A.D. : C’est aussi une question complexe. On voit qu’il y a un soutien américain et européen au niveau diplomatique et dans certains cas militaire ou logistique, par exemple. Par contre, on se dirige aussi, pour l’instant, vers des sanctions dure en cas d’invasion russe. Pas de réponse militaire. Rappelons que l’Ukraine n’est ni membre de l’Union européenne ni de l’OTAN, et cela à son grand regret.
On a longuement parlé avec une avocate retraitée de 72 ans. Elle était heureuse que l’on parle de tout cela ensemble et de pouvoir s’exprimer dans un média occidental. Elle nous a dit qu’elle est déçue des partenaires occidentaux et qu’elle est inquiète. Selon elle, une guerre est possible et on ne se sent pas en sécurité. Cette retraitée a une petite pension, dit-elle. Tellement petite, qu’elle n’a pas de quoi faire des réserves de nourriture et d’eau potable en cas de guerre. Et elle conclut que si l’Ukraine avait pu intégrer l’Europe, les Ukrainiens auraient peut-être pu accroître leur pouvoir d’achat.
Il y a donc, par rapport aux Occidentaux, une attirance et un sentiment de lassitude. L’Ukraine est un pays instable depuis au moins 2014 et ça se dégrade. Cela risque à nouveau de dégénérer, sauf si des solutions diplomatiques se dégagent.
Un Ukrainien qui habitait dans le Donbass et qui est propriétaire de quelques appartements sur place nous a expliqué qu’ils avaient perdu toute leur valeur. Pour cet homme, tout est perdu. Il a retravaillé d’arrache-pied et acheté un appartement à Kiev.
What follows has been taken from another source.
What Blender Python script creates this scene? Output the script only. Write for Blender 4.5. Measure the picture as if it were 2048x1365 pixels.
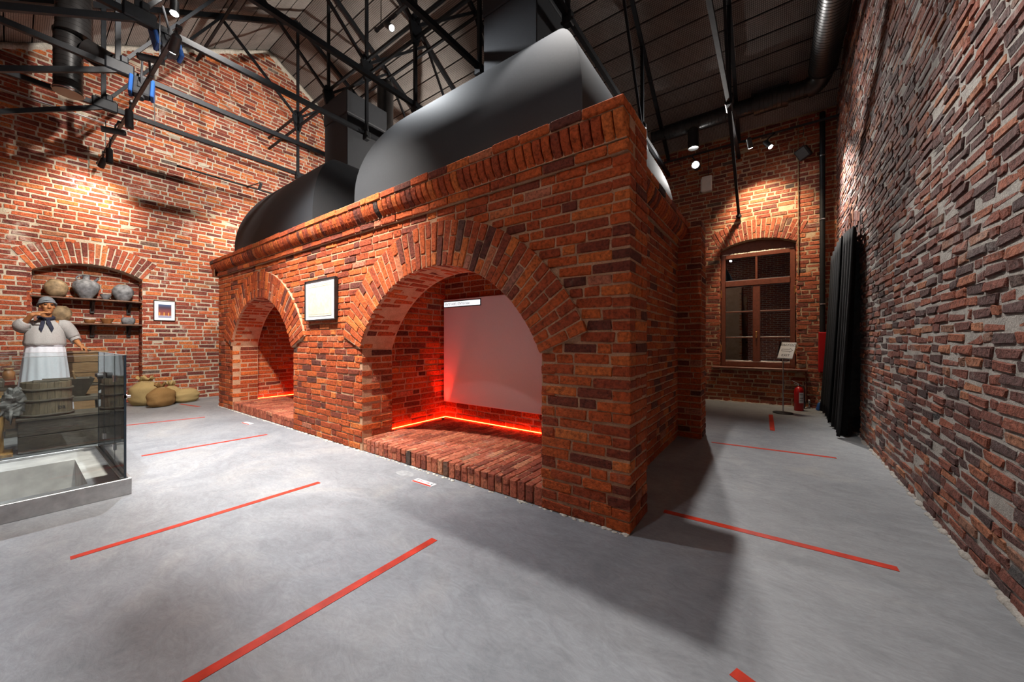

A présent, la question est de savoir s’il va à nouveau tout perdre ? Mais aussi : Que faire ? Vendre ? Plusieurs personnes se posent la question. Et puis : Partir, mais pour aller où ? En Europe ?
La situation est donc très compliquée au niveau des sentiments des Ukrainiens par rapport à l’Europe.
J’ai aussi discuté avec un jeune homme qui vient de Crimée qui est réfugié à Kiev depuis l’annexion. Il dit que depuis la révolution, la population n’a plus peur du pouvoir de manière générale et l’omerta soviétique. Le pays, dit-il, a gagné en liberté d’expression et il est positif quant aux valeurs européennes. Mais il a peur qu’en cas d’invasion russe, ils perdent cette liberté gagnée.